↓
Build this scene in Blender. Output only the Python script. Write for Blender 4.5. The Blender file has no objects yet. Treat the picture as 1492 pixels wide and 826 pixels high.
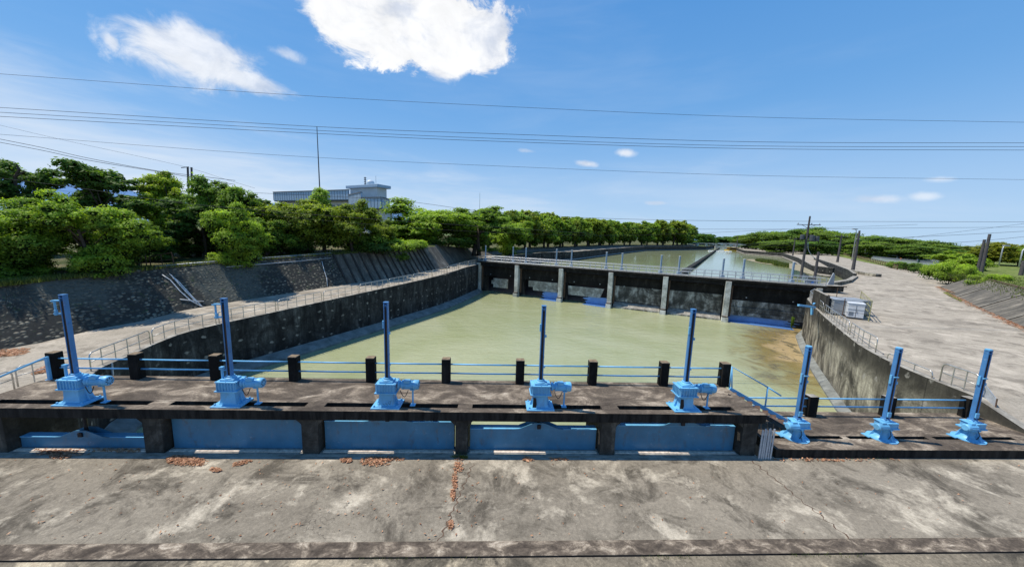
import bpy, math, random
from mathutils import Vector, Matrix, noise
from mathutils.geometry import delaunay_2d_cdt
random.seed(7)
SC = bpy.context.scene
COL = SC.collection
# ------------------------------------------------------------------ survey camera
F = 504.0; PITCH = 0.1417; ROLL = 0.032; YAW = 0.0445; H = 6.5
cy, sy, cp, sp = math.cos(YAW), math.sin(YAW), math.cos(PITCH), math.sin(PITCH)
FW = Vector((sy*cp, cy*cp, -sp)); R0 = Vector((cy, -sy, 0)); U0 = R0.cross(FW)
RT = R0*math.cos(ROLL) + U0*math.sin(ROLL); UP = -R0*math.sin(ROLL) + U0*math.cos(ROLL)
def ray(px, py): return FW + RT*((px-746)/F) - UP*((py-413)/F)
def at(px, py, z):
    d = ray(px, py); t = (z-H)/d.z
    return Vector((d.x*t, d.y*t, z))
def aty(px, py, Y):
    d = ray(px, py); t = Y/d.y
    return Vector((d.x*t, Y, H+d.z*t))
def on_plane(px, py, P0, P1):
    d = ray(px, py); e = (P1[0]-P0[0], P1[1]-P0[1])
    t = (P0[0]*e[1]-P0[1]*e[0])/(d.x*e[1]-d.y*e[0])
    return Vector((d.x*t, d.y*t, H+d.z*t))
def clamp(v, a=0, b=1): return max(a, min(b, v))
APR = -1.76; WAT = -5.7; UPW = -2.0
def G(x, y):
    if x > 5:
        hi = -0.6 + 0.6*clamp((y-48)/17)
        return APR + (hi-APR)*clamp((y-12.2)/2.6)
    return APR + 1.76*clamp((y-22)/43)
def atG(px, py, dz=0.0):
    z = -1
    for _ in range(60):
        p = at(px, py, z+dz); z = .5*z + .5*G(p.x, p.y)
    return Vector((p.x, p.y, z+dz))
cam_d = bpy.data.cameras.new('camera'); cam = bpy.data.objects.new('camera', cam_d); COL.objects.link(cam)
cam_d.sensor_width = 36; cam_d.lens = F/1492*36; cam_d.clip_end = 20000; cam_d.clip_start = .1
M3 = Matrix((RT, UP, -FW)).transposed()
cam.matrix_world = Matrix.Translation((0, 0, H)) @ M3.to_4x4()
SC.camera = cam
SC.view_settings.view_transform = 'Standard'; SC.view_settings.look = 'None'; SC.view_settings.exposure = 0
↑
Set exercise - Exclude the pictures, and transcribe all of the material exactly.

Result below -
Build this scene in Blender. Output only the Python script. Write for Blender 4.5. The Blender file has no objects yet. Treat the picture as 1492 pixels wide and 826 pixels high.
import bpy, math, random
from mathutils import Vector, Matrix, noise
from mathutils.geometry import delaunay_2d_cdt
random.seed(7)
SC = bpy.context.scene
COL = SC.collection
# ------------------------------------------------------------------ survey camera
F = 504.0; PITCH = 0.1417; ROLL = 0.032; YAW = 0.0445; H = 6.5
cy, sy, cp, sp = math.cos(YAW), math.sin(YAW), math.cos(PITCH), math.sin(PITCH)
FW = Vector((sy*cp, cy*cp, -sp)); R0 = Vector((cy, -sy, 0)); U0 = R0.cross(FW)
RT = R0*math.cos(ROLL) + U0*math.sin(ROLL); UP = -R0*math.sin(ROLL) + U0*math.cos(ROLL)
def ray(px, py): return FW + RT*((px-746)/F) - UP*((py-413)/F)
def at(px, py, z):
    d = ray(px, py); t = (z-H)/d.z
    return Vector((d.x*t, d.y*t, z))
def aty(px, py, Y):
    d = ray(px, py); t = Y/d.y
    return Vector((d.x*t, Y, H+d.z*t))
def on_plane(px, py, P0, P1):
    d = ray(px, py); e = (P1[0]-P0[0], P1[1]-P0[1])
    t = (P0[0]*e[1]-P0[1]*e[0])/(d.x*e[1]-d.y*e[0])
    return Vector((d.x*t, d.y*t, H+d.z*t))
def clamp(v, a=0, b=1): return max(a, min(b, v))
APR = -1.76; WAT = -5.7; UPW = -2.0
def G(x, y):
    if x > 5:
        hi = -0.6 + 0.6*clamp((y-48)/17)
        return APR + (hi-APR)*clamp((y-12.2)/2.6)
    return APR + 1.76*clamp((y-22)/43)
def atG(px, py, dz=0.0):
    z = -1
    for _ in range(60):
        p = at(px, py, z+dz); z = .5*z + .5*G(p.x, p.y)
    return Vector((p.x, p.y, z+dz))
cam_d = bpy.data.cameras.new('camera'); cam = bpy.data.objects.new('camera', cam_d); COL.objects.link(cam)
cam_d.sensor_width = 36; cam_d.lens = F/1492*36; cam_d.clip_end = 20000; cam_d.clip_start = .1
M3 = Matrix((RT, UP, -FW)).transposed()
cam.matrix_world = Matrix.Translation((0, 0, H)) @ M3.to_4x4()
SC.camera = cam
SC.view_settings.view_transform = 'Standard'; SC.view_settings.look = 'None'; SC.view_settings.exposure = 0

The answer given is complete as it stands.